Se é válida essa ótica, cabe observar mais uma faceta na afirmação feita por Florestan, em palestra no Ibesp em 1954, sobre a crise da democracia no país, na qual contesta o próprio tema do encontro, questionando a possibilidade de falar em crise da democracia numa sociedade que não se constitui como democrática. Sylvia aponta aqui a raiz do debate entre o sociólogo paulista e Guerreiro Ramos. Creio ainda que aí se pode encontrar o eixo de suas preocupações: mostrar como tarefa da sociologia brasileira a reflexão sobre os limites colocados pela estruturação da sociedade à realização do projeto democrático. Essa sociedade em que elementos arcaicos e modernos aparecem combinados, marcada pela pobreza e pela disparidade social, reitera -pelo seu próprio funcionamento- a exclusão social. Todos os temas que permitem a Florestan conhecer a realidade brasileira em suas múltiplas perspectivas -estrutura econômica, construção e transformação do Estado, estrutura social, produção cultural- encontram-se diretamente vinculados à questão democrática.
Nessa direção pode-se entender a crítica de Florestan ao curso organizado pelos mestres franceses na USP e a proposta de refundá-lo em outras bases.
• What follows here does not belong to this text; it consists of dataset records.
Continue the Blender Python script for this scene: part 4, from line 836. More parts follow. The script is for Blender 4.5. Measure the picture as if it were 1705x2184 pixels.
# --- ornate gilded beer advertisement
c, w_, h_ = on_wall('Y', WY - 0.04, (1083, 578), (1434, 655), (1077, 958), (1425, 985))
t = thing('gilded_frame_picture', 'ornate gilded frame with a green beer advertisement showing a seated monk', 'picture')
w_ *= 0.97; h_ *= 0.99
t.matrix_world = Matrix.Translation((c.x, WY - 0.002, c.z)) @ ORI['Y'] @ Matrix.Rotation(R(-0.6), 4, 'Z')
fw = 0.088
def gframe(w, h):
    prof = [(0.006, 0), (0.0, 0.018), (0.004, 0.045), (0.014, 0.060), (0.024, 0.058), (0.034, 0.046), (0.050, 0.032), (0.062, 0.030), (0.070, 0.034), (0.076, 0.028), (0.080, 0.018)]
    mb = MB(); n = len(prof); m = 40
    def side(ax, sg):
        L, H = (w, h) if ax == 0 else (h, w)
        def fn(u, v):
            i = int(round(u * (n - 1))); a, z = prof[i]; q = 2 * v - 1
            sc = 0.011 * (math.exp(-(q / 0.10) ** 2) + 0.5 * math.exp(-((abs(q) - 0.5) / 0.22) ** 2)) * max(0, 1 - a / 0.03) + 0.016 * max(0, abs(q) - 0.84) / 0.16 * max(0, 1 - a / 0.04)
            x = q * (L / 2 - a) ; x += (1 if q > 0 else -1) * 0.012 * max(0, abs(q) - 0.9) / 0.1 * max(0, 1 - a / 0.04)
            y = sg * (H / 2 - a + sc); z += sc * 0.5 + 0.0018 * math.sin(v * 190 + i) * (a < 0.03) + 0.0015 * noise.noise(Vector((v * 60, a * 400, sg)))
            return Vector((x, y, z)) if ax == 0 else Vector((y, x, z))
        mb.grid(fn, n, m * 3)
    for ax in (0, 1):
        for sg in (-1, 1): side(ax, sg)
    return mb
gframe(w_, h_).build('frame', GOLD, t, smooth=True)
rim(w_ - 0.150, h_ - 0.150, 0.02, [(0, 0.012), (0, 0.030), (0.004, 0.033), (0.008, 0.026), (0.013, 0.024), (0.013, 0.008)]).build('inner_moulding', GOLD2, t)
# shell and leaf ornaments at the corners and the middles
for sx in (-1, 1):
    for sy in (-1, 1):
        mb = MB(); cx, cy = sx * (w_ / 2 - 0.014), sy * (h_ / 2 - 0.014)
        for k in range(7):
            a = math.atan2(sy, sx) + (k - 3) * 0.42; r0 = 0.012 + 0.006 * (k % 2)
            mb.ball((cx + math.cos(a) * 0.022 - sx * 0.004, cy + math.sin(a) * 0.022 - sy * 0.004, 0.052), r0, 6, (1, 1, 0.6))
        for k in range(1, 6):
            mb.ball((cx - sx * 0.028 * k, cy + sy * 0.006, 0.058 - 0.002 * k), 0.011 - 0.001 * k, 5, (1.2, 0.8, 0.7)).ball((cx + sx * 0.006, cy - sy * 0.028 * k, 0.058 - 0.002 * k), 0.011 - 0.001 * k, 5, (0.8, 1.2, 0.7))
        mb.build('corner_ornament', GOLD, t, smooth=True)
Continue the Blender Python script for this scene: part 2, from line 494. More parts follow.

O ponto central é o questionamento do modo como se processa a formação, pois, diferentemente dos países centrais, no Brasil a educação não pode estar voltada somente para o conhecimento da modernidade. A realização desta supõe não só o conhecimento dos elementos tradicionais presentes na sociedade brasileira, mas a compreensão do imbricamento dos dois pólos na constituição das relações sociais, na configuração da própria realidade. É nesse sentido que o sociólogo paulista se propõe a trabalhar em conjunto as diferentes teorias para chegar a uma síntese e a enfocar um método capaz de formar pesquisadores.
Ao retraçar o caminho trilhado por Florestan Fernandes para formar-se como sociólogo no quadro das transformações que ocorriam em São Paulo, "Destino Ímpar" traz elementos para conhecermos a trajetória de um dos importantes intérpretes do país e para compreendermos a constituição de um espaço de reflexão sobre os destinos nacionais.
Como nos modelos clássicos citados, trata-se de uma viagem. Mas, enquanto naqueles o resultado é uma reconciliação com a realidade, nesta instaura-se um desconforto diante da sociedade que nos obriga a pensar. Não sei se deliberadamente ou por um feliz acaso, a imagem da capa mostra Florestan viajando, não para a Europa ou para os EUA, mas para um país da América Latina, metáfora que pode significar a necessidade da sociologia brasileira assumir como tarefa pensar sobre a situação singular dos países que compõem o continente.


Elide Rugai Bastos é professora de sociologia da Universidade Estadual de Campinas.